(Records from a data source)
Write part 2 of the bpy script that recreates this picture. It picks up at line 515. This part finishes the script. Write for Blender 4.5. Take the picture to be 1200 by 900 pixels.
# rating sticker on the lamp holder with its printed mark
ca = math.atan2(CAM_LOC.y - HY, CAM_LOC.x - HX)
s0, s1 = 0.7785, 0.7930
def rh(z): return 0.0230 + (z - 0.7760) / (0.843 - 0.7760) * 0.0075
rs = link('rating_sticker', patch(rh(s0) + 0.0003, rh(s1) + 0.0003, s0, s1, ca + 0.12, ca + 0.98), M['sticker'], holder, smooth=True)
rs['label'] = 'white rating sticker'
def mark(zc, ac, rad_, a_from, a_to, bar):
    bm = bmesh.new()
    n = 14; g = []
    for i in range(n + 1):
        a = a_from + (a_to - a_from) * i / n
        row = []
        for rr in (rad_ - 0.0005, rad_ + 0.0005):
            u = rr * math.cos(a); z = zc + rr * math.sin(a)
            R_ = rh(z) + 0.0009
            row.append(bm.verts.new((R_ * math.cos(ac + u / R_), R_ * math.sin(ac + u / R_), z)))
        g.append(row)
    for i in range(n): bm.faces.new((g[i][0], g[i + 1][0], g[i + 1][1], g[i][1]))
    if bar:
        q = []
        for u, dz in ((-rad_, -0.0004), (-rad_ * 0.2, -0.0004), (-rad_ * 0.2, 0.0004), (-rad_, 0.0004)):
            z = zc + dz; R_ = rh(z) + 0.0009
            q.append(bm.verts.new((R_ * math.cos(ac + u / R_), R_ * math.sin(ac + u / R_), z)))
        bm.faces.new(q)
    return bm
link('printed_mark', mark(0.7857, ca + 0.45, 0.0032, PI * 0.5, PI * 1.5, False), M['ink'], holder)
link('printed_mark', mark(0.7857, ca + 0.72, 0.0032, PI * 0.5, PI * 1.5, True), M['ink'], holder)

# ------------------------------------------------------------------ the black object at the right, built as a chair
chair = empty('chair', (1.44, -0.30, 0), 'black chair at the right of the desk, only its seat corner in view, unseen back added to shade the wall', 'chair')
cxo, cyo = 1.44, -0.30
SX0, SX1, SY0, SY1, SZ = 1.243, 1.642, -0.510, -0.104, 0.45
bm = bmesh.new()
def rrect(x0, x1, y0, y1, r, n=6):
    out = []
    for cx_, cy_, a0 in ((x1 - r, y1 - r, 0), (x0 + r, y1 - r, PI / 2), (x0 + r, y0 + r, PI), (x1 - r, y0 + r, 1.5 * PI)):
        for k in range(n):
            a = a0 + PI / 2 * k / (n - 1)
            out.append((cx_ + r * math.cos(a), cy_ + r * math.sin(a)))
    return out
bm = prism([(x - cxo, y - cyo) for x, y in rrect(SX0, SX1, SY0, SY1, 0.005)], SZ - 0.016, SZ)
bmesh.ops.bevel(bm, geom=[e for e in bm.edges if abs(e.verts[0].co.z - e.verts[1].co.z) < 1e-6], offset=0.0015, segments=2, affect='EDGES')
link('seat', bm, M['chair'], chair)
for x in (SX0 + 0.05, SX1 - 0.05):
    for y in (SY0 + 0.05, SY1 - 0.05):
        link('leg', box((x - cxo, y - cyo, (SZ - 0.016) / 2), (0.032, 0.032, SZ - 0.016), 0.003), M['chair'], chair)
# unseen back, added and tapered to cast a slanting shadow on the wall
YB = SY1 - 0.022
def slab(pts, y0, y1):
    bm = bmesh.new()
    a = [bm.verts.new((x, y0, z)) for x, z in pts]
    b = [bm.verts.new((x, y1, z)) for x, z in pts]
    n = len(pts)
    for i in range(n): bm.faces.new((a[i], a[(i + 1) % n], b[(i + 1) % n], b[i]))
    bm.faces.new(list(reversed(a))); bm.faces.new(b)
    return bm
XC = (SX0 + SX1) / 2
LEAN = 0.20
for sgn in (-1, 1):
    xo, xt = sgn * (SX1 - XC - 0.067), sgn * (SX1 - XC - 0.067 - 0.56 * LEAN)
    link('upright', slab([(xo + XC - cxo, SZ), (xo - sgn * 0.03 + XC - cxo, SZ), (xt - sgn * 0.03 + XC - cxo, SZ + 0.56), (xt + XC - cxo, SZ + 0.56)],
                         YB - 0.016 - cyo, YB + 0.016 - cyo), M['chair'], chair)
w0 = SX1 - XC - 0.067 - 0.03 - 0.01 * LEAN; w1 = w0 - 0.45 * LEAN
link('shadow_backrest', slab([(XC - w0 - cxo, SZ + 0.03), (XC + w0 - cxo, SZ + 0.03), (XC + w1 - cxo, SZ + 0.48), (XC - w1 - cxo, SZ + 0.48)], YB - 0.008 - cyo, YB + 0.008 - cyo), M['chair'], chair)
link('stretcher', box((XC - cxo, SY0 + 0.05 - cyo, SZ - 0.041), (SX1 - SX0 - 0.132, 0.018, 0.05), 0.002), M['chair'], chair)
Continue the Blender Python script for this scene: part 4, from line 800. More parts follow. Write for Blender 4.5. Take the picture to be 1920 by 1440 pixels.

▸ **Your objective**
Print back all the lines verbatim.

▸ **Written response**
Write part 2 of the bpy script that recreates this picture. It picks up at line 515. This part finishes the script. Write for Blender 4.5. Take the picture to be 1200 by 900 pixels.
# rating sticker on the lamp holder with its printed mark
ca = math.atan2(CAM_LOC.y - HY, CAM_LOC.x - HX)
s0, s1 = 0.7785, 0.7930
def rh(z): return 0.0230 + (z - 0.7760) / (0.843 - 0.7760) * 0.0075
rs = link('rating_sticker', patch(rh(s0) + 0.0003, rh(s1) + 0.0003, s0, s1, ca + 0.12, ca + 0.98), M['sticker'], holder, smooth=True)
rs['label'] = 'white rating sticker'
def mark(zc, ac, rad_, a_from, a_to, bar):
    bm = bmesh.new()
    n = 14; g = []
    for i in range(n + 1):
        a = a_from + (a_to - a_from) * i / n
        row = []
        for rr in (rad_ - 0.0005, rad_ + 0.0005):
            u = rr * math.cos(a); z = zc + rr * math.sin(a)
            R_ = rh(z) + 0.0009
            row.append(bm.verts.new((R_ * math.cos(ac + u / R_), R_ * math.sin(ac + u / R_), z)))
        g.append(row)
    for i in range(n): bm.faces.new((g[i][0], g[i + 1][0], g[i + 1][1], g[i][1]))
    if bar:
        q = []
        for u, dz in ((-rad_, -0.0004), (-rad_ * 0.2, -0.0004), (-rad_ * 0.2, 0.0004), (-rad_, 0.0004)):
            z = zc + dz; R_ = rh(z) + 0.0009
            q.append(bm.verts.new((R_ * math.cos(ac + u / R_), R_ * math.sin(ac + u / R_), z)))
        bm.faces.new(q)
    return bm
link('printed_mark', mark(0.7857, ca + 0.45, 0.0032, PI * 0.5, PI * 1.5, False), M['ink'], holder)
link('printed_mark', mark(0.7857, ca + 0.72, 0.0032, PI * 0.5, PI * 1.5, True), M['ink'], holder)

# ------------------------------------------------------------------ the black object at the right, built as a chair
chair = empty('chair', (1.44, -0.30, 0), 'black chair at the right of the desk, only its seat corner in view, unseen back added to shade the wall', 'chair')
cxo, cyo = 1.44, -0.30
SX0, SX1, SY0, SY1, SZ = 1.243, 1.642, -0.510, -0.104, 0.45
bm = bmesh.new()
def rrect(x0, x1, y0, y1, r, n=6):
    out = []
    for cx_, cy_, a0 in ((x1 - r, y1 - r, 0), (x0 + r, y1 - r, PI / 2), (x0 + r, y0 + r, PI), (x1 - r, y0 + r, 1.5 * PI)):
        for k in range(n):
            a = a0 + PI / 2 * k / (n - 1)
            out.append((cx_ + r * math.cos(a), cy_ + r * math.sin(a)))
    return out
bm = prism([(x - cxo, y - cyo) for x, y in rrect(SX0, SX1, SY0, SY1, 0.005)], SZ - 0.016, SZ)
bmesh.ops.bevel(bm, geom=[e for e in bm.edges if abs(e.verts[0].co.z - e.verts[1].co.z) < 1e-6], offset=0.0015, segments=2, affect='EDGES')
link('seat', bm, M['chair'], chair)
for x in (SX0 + 0.05, SX1 - 0.05):
    for y in (SY0 + 0.05, SY1 - 0.05):
        link('leg', box((x - cxo, y - cyo, (SZ - 0.016) / 2), (0.032, 0.032, SZ - 0.016), 0.003), M['chair'], chair)
# unseen back, added and tapered to cast a slanting shadow on the wall
YB = SY1 - 0.022
def slab(pts, y0, y1):
    bm = bmesh.new()
    a = [bm.verts.new((x, y0, z)) for x, z in pts]
    b = [bm.verts.new((x, y1, z)) for x, z in pts]
    n = len(pts)
    for i in range(n): bm.faces.new((a[i], a[(i + 1) % n], b[(i + 1) % n], b[i]))
    bm.faces.new(list(reversed(a))); bm.faces.new(b)
    return bm
XC = (SX0 + SX1) / 2
LEAN = 0.20
for sgn in (-1, 1):
    xo, xt = sgn * (SX1 - XC - 0.067), sgn * (SX1 - XC - 0.067 - 0.56 * LEAN)
    link('upright', slab([(xo + XC - cxo, SZ), (xo - sgn * 0.03 + XC - cxo, SZ), (xt - sgn * 0.03 + XC - cxo, SZ + 0.56), (xt + XC - cxo, SZ + 0.56)],
                         YB - 0.016 - cyo, YB + 0.016 - cyo), M['chair'], chair)
w0 = SX1 - XC - 0.067 - 0.03 - 0.01 * LEAN; w1 = w0 - 0.45 * LEAN
link('shadow_backrest', slab([(XC - w0 - cxo, SZ + 0.03), (XC + w0 - cxo, SZ + 0.03), (XC + w1 - cxo, SZ + 0.48), (XC - w1 - cxo, SZ + 0.48)], YB - 0.008 - cyo, YB + 0.008 - cyo), M['chair'], chair)
link('stretcher', box((XC - cxo, SY0 + 0.05 - cyo, SZ - 0.041), (SX1 - SX0 - 0.132, 0.018, 0.05), 0.002), M['chair'], chair)
Continue the Blender Python script for this scene: part 4, from line 800. More parts follow. Write for Blender 4.5. Take the picture to be 1920 by 1440 pixels.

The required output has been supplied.